§ **Recorded information**
────────────────────
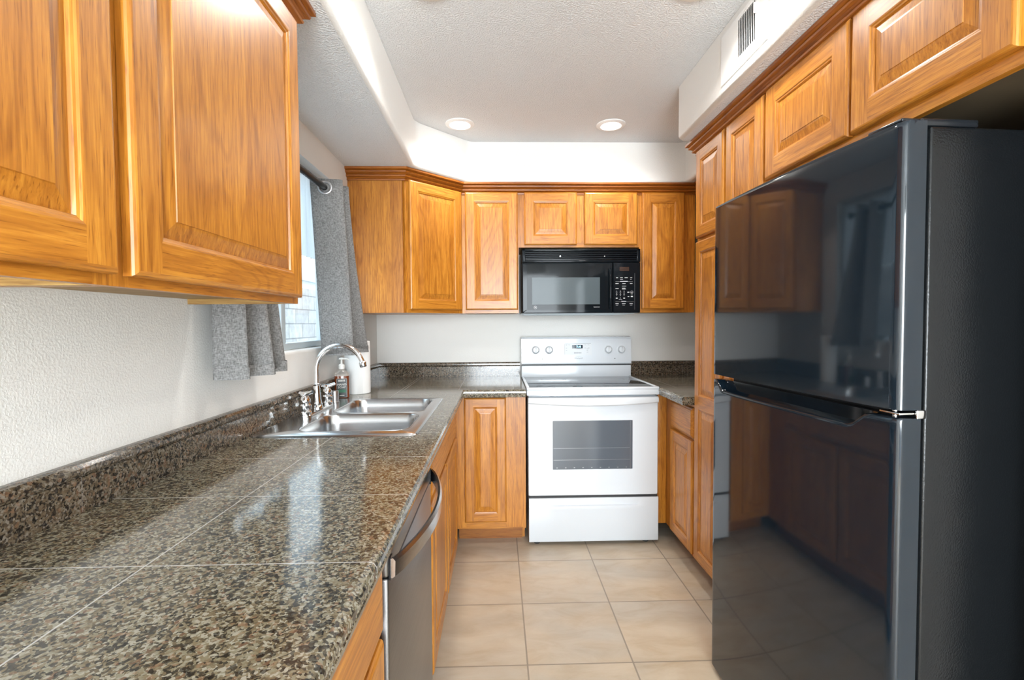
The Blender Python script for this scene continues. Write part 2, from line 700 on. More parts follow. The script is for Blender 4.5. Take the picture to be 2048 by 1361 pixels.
def add_door(parent, x, z, w, h, t=.020, fw_=.056, rails=(), name='door'):
    """raised panel door whose back lies on the frame face; rails: heights of extra middle rails"""
    mb = MB()
    prof = [(0, 0), (0, -t + .007), (.002, -t + .0035), (.006, -t + .0008), (.009, -t)]
    rg = [rect_ring(w, h, i, y) for i, y in prof]
    mb.add(rg[0], [(0, 1, 2, 3)], 'oak_v')
    for a, c in zip(rg, rg[1:]):
        ring_faces(mb, a, c)
    e = prof[-1][0]
    y = -t

    def quad(x0, x1, z0, z1, mt_):
        mb.add([(x0, y, z0), (x1, y, z0), (x1, y, z1), (x0, y, z1)], [(0, 1, 2, 3)], mt_)
    quad(e, fw_, e, h - e, 'oak_v')
    quad(w - fw_, w - e, e, h - e, 'oak_v')
    quad(fw_, w - fw_, e, fw_, 'oak_h')
    quad(fw_, w - fw_, h - fw_, h - e, 'oak_h')
    zs = [fw_] + [q for r_ in rails for q in (r_ - .03, r_ + .03)] + [h - fw_]
    for r_ in rails:
        quad(fw_, w - fw_, r_ - .03, r_ + .03, 'oak_h')
    d = mb
    opens = [(zs[i], zs[i + 1]) for i in range(0, len(zs), 2)]
    for z0, z1 in opens:
        ip = [(0, -t), (.0035, -t + .0006), (.006, -t + .003), (.010, -t + .004), (.012, -t + .009)]
        for (i0, y0), (i1, y1) in zip(ip, ip[1:]):
            a = [(fw_ + p[0], p[1], z0 + p[2]) for p in rect_ring(w - 2 * fw_, z1 - z0, i0, y0)]
            c = [(fw_ + p[0], p[1], z0 + p[2]) for p in rect_ring(w - 2 * fw_, z1 - z0, i1, y1)]
            ring_faces(d, a, c)
    door = d.build(name, parent)
    door.location = (x, -.0008, z)
    for z0, z1 in opens:
        pb = MB()
        W, H_ = w - 2 * fw_, z1 - z0
        pp = [(.012, -t + .009), (.015, -t + .0085), (.024, -t + .0065), (.036, -t + .0035), (.041, -t + .0028), (.042, -t + .001)]
        for (i0, y0), (i1, y1) in zip(pp, pp[1:]):
            a, c = rect_ring(W, H_, i0, y0), rect_ring(W, H_, i1, y1)
            for i in range(4):
                j = (i + 1) % 4
                pb.add([a[i], a[j], c[j], c[i]], [(0, 1, 2, 3)], 'oak_v')
        pb.add(rect_ring(W, H_, *pp[-1]), [(0, 1, 2, 3)], 'oak_v')
        pn = pb.build('raised_panel', door)
        pn.location = (fw_, 0, z0)
    return door


def add_drawer(parent, x, z, w, h, t=.020, name='drawer_front'):
    mb = MB()
    prof = [(0, 0), (0, -t + .010), (.003, -t + .006), (.010, -t + .003), (.013, -t + .0003), (.016, -t)]
    rg = [rect_ring(w, h, i, y) for i, y in prof]
    mb.add(rg[0], [(0, 1, 2, 3)], 'oak_h')
    for a, c in zip(rg, rg[1:]):
        for i in range(4):
            j = (i + 1) % 4
            mb.add([a[i], a[j], c[j], c[i]], [(0, 1, 2, 3)], 'oak_h')
    mb.add(rg[-1], [(0, 1, 2, 3)], 'oak_h')
    o = mb.build(name, parent)
    o.location = (x, -.0008, z)
    return o


def carcass(parent, W, D, z0, z1, bottom='oak_v', top=True, recess=0.0, side_l='oak_v', side_r='oak_v', back=True):
    t = .016
    mb = MB()
    inner = 'raw_wood' if recess else side_l
    mb.box(0, t / 2, .019, D, z0, z1, side_l)
    mb.box(t / 2, t, .019, D, z0, z1, inner)
    mb.box(W - t, W - t / 2, .019, D, z0, z1, inner)
    mb.box(W - t / 2, W, .019, D, z0, z1, side_r)
    mb.box(t, W - t, .019, D, z0 + recess, z0 + recess + t, bottom)
    if top:
        mb.box(t, W - t, .019, D, z1 - t, z1, 'oak_h')
    if back:
        mb.box(t, W - t, D - .008, D, z0 + recess + t, z1 - t, 'cab_interior')
    return mb.build('carcass', parent)


def face_frame(parent, W, z0, z1, vstiles=(), hrails=(), s=.036, left=None, right=None, top=.036, bottom=.036):
    """frame 19 mm thick with its front at y=0; vstiles: (x0,x1), hrails: (z0,z1)"""
    mb = MB()
    L_, R_ = left or s, right or s
    T = .019
    mb.box(0, L_, 0, T, z0, z1, 'oak_v')
    mb.box(W - R_, W, 0, T, z0, z1, 'oak_v')
    mb.box(L_, W - R_, 0, T, z0, z0 + bottom, 'oak_h')
    mb.box(L_, W - R_, 0, T, z1 - top, z1, 'oak_h')
    for a, b_ in vstiles:
        mb.box(a, b_, 0, T, z0 + bottom, z1 - top, 'oak_v')
    for a, b_ in hrails:
        mb.box(L_, W - R_, 0, T, a, b_, 'oak_h')
    return mb.build('face_frame', parent)


# ---------------------------------------------------------------- the room
XL, XR, YB, YR, ZC = -.847, 1.60, 3.47, -3.0, 2.42
mb = MB()
mb.box(XL - .2, XR + .2, YR - .2, YB + .2, -.1, 0, 'beige_floor_tile')
struct('floor', mb)
mb = MB()
mb.box(XL - .2, XR + .2, YR - .2, YB + .2, ZC, ZC + .1, 'ceiling_paint')
struct('ceiling', mb)
mb = MB()
mb.box(XL - .14, XR + .14, YB, YB + .12, 0, ZC, 'wall_paint')
struct('wall_back', mb)
mb = MB()
mb.box(XR, XR + .12, YR, YB, 0, ZC, 'wall_paint')
struct('wall_right', mb)
# left wall with the window opening
WY0, WY1, WZ0, WZ1 = 1.58, 2.68, 1.175, 2.02
mb = MB()
T = .13
mb.box(XL - T, XL, YR, WY0, 0, ZC, 'wall_paint')
mb.box(XL - T, XL, WY1, YB, 0, ZC, 'wall_paint')
mb.box(XL - T, XL, WY0, WY1, WZ1, ZC, 'wall_paint')
mb.box(XL - T, XL - .012, WY0, WY1, 0, WZ0, 'wall_paint')
mb.box(XL - .012, XL, WY0, WY1, 0, WZ0 - .012, 'wall_paint')
mb.add([(XL - .012 + .012 * math.sin(a * PI / 8), y, WZ0 - .012 + .012 * math.cos(a * PI / 8)) for y in (WY0, WY1) for a in range(5)],
       [(i, i + 1, i + 6, i + 5) for i in range(4)], 'wall_paint', True)
struct('wall_left', mb)
# unseen rear wall, its wide opening made up for the fill light
mb = MB()
mb.box(XL - .14, -.55, YR - .12, YR, 0, ZC, 'wall_paint')
mb.box(1.45, XR + .14, YR - .12, YR, 0, ZC, 'wall_paint')
mb.box(-.55, 1.45, YR - .12, YR, 2.2, ZC, 'wall_paint')
struct('wall_rear', mb)

mb = MB()
mb.box(1.11, XR, YR, .8705, 0, ZC, 'wall_paint')  # unseen block added to darken the near side of the refrigerator
struct('wall_shade_block', mb)

# soffits: one mesh along the left, the corner and the back; another over the pantry side
def soffit_profile(zb, zt, r=.022):
    # (out, z): out is measured from the face plane, negative is inside
    pts = [(-.30, zt), (-.30, zb)]
    for k in range(7):
        a = k / 6 * PI / 2
        pts.append((-r + r * math.sin(a), zb + r - r * math.cos(a)))
    pts.append((0, zt))
    return pts


SZ = 2.165
mb = MB()
path = [(-.459, YR), (-.459, 2.79), (-.437, 2.835), (-.19, 3.095), (-.155, 3.118), (1.15, 3.118), (1.185, 3.095), (1.19, 3.06), (1.19, 2.42)]
# underside fills behind
poly = [(XL, YR), (-.459, YR), (-.459, 2.80), (-.18, 3.118), (1.19, 3.118), (1.19, 2.42), (XR, 2.42), (XR, YB), (XL, YB)]


def offset_path(path, d):
    P = [Vector(p) for p in path]
    out = []
    for i, p in enumerate(P):
        d0 = (P[i] - P[i - 1]).normalized() if i > 0 else (P[1] - P[0]).normalized()
        d1 = (P[i + 1] - P[i]).normalized() if i < len(P) - 1 else d0
        n0, n1 = Vector((d0.y, -d0.x)), Vector((d1.y, -d1.x))
        b_ = n0 + n1
        b_ = b_ / b_.dot(n0)
        out.append((p.x + b_.x * d, p.y + b_.y * d))
    return out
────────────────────
§ **Objective**
Using the listing above, list every line in which the string "from" occurs.

§ **Written response**
The Blender Python script for this scene continues. Write part 2, from line 700 on. More parts follow. The script is for Blender 4.5. Take the picture to be 2048 by 1361 pixels.
    # (out, z): out is measured from the face plane, negative is inside